Because the white major leagues had yet to be integrated, black players
made their names in segregated leagues, traveling by bus, sometimes
playing three games a day.
Johnson stayed with the Monarchs until 1938, when he was selected to
a Negro Leagues all-star game.
Johnson - nicknamed "Mex" because a hat he wore as a child
looked like a sombrero - joined Paige's traveling team in 1939 and stayed
through 1940.
He quit baseball that year, weary from the travel and being away from
his family and believing that a shot at the majors would never come.
"He never complained about how hard it was being a black baseball
player, and he was never bitter that he didn't get to play" in
the majors, said Jay Sanford, a baseball researcher who knew Johnson
for 20 years. "Byron was just grateful that he got to play the
game he loved."
Johnson was drafted into the Army in 1941 and served in Europe until
1945.
"He was a competitor. He was going to outhit you, outfield you,
anything he had to do to be the best," said Buck O'Neil, 93, a
former player and coach who is chairman of the Negro Leagues Baseball
Museum in Kansas City, Mo. He befriended Johnson in 1938 when they played
for the Monarchs.
Even after their playing days, O'Neil would visit Johnson, and the two
played golf. The loser always bought lunch.

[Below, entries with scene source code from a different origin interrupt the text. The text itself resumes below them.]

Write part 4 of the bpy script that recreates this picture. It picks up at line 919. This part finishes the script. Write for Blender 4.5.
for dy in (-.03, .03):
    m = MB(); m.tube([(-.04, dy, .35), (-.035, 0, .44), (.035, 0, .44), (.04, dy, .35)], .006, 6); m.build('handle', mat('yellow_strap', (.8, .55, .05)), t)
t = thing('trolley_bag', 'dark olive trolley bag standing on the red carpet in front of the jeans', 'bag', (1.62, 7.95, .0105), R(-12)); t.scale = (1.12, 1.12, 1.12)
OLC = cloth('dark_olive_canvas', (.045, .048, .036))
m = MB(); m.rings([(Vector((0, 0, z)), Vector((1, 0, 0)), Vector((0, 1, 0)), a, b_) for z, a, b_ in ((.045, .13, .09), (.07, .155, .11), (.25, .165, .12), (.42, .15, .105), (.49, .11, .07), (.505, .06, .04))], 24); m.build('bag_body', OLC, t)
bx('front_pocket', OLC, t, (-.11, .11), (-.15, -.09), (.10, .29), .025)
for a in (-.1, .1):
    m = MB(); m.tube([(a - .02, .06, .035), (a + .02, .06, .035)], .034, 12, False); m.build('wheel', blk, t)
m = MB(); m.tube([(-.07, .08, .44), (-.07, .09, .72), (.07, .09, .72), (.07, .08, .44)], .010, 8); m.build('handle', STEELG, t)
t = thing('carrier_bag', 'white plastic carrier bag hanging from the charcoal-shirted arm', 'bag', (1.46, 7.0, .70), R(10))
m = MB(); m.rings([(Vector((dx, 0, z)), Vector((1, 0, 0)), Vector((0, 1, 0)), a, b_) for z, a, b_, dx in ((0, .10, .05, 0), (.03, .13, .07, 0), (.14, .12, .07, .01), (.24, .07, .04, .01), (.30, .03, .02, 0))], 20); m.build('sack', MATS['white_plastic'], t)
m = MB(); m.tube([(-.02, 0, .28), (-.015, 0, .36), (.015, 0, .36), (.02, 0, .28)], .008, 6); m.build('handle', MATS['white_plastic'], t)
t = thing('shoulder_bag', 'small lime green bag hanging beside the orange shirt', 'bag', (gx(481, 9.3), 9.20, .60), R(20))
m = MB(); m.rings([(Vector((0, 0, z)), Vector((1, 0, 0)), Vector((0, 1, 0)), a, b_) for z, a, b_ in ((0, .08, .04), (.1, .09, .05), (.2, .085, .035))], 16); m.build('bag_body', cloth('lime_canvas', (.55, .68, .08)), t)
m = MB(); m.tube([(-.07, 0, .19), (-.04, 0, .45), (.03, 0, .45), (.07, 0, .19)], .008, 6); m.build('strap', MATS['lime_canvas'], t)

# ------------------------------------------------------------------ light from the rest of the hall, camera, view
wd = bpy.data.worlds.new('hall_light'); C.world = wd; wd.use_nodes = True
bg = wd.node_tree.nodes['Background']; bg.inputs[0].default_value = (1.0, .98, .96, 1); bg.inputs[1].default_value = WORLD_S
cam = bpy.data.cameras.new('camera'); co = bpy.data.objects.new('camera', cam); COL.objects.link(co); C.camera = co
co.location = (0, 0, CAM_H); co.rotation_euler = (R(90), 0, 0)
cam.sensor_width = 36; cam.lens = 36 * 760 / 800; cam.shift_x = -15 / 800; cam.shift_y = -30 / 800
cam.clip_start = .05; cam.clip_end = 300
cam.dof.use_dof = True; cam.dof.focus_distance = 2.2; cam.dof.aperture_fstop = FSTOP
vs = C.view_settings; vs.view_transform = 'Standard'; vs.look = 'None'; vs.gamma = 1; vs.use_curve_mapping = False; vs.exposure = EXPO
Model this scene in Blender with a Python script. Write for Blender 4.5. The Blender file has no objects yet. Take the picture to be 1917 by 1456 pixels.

And later, as Johnson recovered from the death of his wife, Christine,
and survived bouts with illnesses and a broken hip, the two former ballplayers
remained close.
"With Mex, it's a relief that he won't hurt anymore," O'Neil
said. "Don't cry for Mex. Mex had a great life."
Johnson moved his family to Denver in 1958 at the height of racial tension
in the South. His niece Carlotta Walls received death threats when she
helped integrate Little Rock Central High School as part of the famous
Little Rock Nine.
He worked as a postal clerk in Denver before his retirement in the 1970s,
and his wife taught elementary school.
At the urging of his family, Johnson traveled with Sanford, giving speeches
about black baseball. A book on his life, "Legacy of a Monarch,"
was released earlier this year.
Back in 1992, an artist asked to make a cast of his hands. The hands,
gripping a bat, are now part of a traveling museum on the Negro Leagues.
"Byron was a great ballplayer, but he was a greater person,"
O'Neil said. "I never shall forget him."
Johnson is survived by his daughter, two grandchildren and four great-grandchildren.